İlk bölüm Mare’in gelen bir şikayete gitmesi ve aynı zamanda torununun kaplumbağasına ucuz bir akvaryum almaya çalışmasıyla başlıyor. Daha fazla spoi vermeden kısaca diziyle ilgili izlenimim şöyle:
Winslet’in en iyi rolü
Winslet Philadelphia tonlamasıyla konuşuyor. Bunun için epey çalışmış gibi. Mare Sheehan’ı Winslet’in diğer rollerinden ayırmanın en net yolu da bu. Bugüne kadarki en iyi çalışması olarak niteleyebileceğim dizide Winslet, yılgın dedektifin fiziksel dinginliği ve çatlak içsel kaosunu çekinmeden ortaya çıkarıyor, yaşanan olaylar geçmişiyle yüzleşmesine neden olurken eski kocası yeni nişanlısıyla arka bahçesine taşınıyor. Ve bu arada kayıp bir kızın vakasını araştırmak zorunda. Dedektif Mare için bunlar küçük problemler yine de. o çok daha derin ve karmaşık sorunlarıyla da yüzleşmek zorunda kalıyor. Ortaya çıkan her yeni kaosta acaba fazla mı olmuş diye düşünmeden edemiyorsunuz lakin böyle hikayeler yok da değildir diyerek izlemeye devam ediyorsunuz.

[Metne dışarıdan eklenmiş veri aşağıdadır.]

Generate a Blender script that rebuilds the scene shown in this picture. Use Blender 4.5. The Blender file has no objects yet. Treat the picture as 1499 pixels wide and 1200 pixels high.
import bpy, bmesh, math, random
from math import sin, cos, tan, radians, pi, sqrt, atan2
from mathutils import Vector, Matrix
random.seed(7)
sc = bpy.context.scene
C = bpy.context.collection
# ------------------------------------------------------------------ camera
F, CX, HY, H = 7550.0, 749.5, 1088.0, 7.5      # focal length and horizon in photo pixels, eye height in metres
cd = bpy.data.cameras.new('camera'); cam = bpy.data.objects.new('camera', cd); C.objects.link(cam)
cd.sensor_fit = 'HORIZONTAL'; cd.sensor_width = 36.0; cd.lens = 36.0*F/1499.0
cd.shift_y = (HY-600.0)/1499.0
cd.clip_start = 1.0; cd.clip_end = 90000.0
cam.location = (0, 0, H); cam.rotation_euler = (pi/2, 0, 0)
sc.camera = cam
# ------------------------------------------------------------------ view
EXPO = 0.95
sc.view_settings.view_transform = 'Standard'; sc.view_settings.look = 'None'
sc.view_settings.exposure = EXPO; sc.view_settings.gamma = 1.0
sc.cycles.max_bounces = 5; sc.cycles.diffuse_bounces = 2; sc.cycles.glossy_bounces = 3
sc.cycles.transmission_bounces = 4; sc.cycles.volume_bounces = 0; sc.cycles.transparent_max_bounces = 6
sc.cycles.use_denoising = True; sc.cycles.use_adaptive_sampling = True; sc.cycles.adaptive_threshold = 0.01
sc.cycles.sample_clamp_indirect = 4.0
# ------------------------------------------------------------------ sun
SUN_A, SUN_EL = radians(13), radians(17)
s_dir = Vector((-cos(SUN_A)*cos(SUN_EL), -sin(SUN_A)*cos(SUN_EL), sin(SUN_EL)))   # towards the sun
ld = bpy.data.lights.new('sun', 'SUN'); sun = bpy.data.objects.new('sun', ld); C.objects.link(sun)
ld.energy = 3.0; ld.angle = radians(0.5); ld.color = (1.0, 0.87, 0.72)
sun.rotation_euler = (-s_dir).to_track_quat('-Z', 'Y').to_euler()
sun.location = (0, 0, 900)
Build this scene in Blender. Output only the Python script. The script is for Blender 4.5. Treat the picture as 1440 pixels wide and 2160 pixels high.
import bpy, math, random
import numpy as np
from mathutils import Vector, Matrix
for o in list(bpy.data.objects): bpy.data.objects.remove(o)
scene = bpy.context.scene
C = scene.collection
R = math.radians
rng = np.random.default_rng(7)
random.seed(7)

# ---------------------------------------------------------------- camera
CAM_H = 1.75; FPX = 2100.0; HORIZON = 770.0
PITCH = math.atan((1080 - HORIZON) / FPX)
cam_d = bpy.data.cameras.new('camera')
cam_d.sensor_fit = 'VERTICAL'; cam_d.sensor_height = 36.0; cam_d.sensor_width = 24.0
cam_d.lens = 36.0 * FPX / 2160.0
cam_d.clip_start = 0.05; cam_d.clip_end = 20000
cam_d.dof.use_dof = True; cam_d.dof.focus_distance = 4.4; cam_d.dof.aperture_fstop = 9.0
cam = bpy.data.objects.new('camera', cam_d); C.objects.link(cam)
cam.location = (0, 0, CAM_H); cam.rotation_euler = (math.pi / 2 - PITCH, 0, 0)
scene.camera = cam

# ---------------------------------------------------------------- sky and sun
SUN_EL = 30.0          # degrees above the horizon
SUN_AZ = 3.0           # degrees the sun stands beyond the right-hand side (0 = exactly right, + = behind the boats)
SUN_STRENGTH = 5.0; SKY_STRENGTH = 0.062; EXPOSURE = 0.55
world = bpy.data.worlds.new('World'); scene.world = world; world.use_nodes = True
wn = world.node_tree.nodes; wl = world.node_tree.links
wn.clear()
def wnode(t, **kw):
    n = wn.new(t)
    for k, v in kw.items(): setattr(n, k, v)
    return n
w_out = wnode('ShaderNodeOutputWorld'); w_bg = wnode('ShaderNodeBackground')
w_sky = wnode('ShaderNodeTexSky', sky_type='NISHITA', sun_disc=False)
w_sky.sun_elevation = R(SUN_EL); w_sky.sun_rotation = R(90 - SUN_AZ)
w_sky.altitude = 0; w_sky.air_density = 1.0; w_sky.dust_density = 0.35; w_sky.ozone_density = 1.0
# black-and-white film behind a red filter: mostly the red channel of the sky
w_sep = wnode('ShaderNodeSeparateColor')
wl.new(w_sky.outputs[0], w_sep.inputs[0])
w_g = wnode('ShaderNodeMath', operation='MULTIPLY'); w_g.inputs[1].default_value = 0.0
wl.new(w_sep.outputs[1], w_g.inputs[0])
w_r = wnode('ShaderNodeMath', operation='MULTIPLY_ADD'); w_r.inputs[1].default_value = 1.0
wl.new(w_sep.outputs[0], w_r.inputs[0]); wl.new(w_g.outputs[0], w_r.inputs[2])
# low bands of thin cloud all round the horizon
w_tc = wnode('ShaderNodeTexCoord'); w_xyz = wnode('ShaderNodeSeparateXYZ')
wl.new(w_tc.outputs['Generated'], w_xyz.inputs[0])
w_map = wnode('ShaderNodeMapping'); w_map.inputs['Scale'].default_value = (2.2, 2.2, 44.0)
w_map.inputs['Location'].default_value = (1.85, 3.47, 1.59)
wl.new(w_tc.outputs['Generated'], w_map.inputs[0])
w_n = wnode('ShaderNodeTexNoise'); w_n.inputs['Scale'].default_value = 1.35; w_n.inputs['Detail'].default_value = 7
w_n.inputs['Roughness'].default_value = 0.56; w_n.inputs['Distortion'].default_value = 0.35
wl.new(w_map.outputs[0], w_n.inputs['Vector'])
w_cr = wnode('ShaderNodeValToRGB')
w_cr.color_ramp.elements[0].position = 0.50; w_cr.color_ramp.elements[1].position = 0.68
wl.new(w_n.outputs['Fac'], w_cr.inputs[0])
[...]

Dizide Mare’in bütün çatışmalarının yanı sıra annesiyle garip ilişkisini de izliyoruz. Dizide o anlarda bir aile komedisi için zorlamalar var ama izleyiciye hiç de komik gelmiyor o anlar. Tam olarak Mare’in sefaletinin ayyuka çıktığı anlar bu anlar… Olmasa da olurmuş diyemiyorum ancak farklı bir şekilde ele alınsa sanki diziye daha uygun olurmuş gibi geliyor.
Dizinin BeIN Connect’te henüz iki bölüm yayında. daha fazla izlemeden özellikle de sonunu görmeden yazdım ki farkında olmadan sona dair ipuçları vermeyeyim diye. Bakalım devamında neler olacak.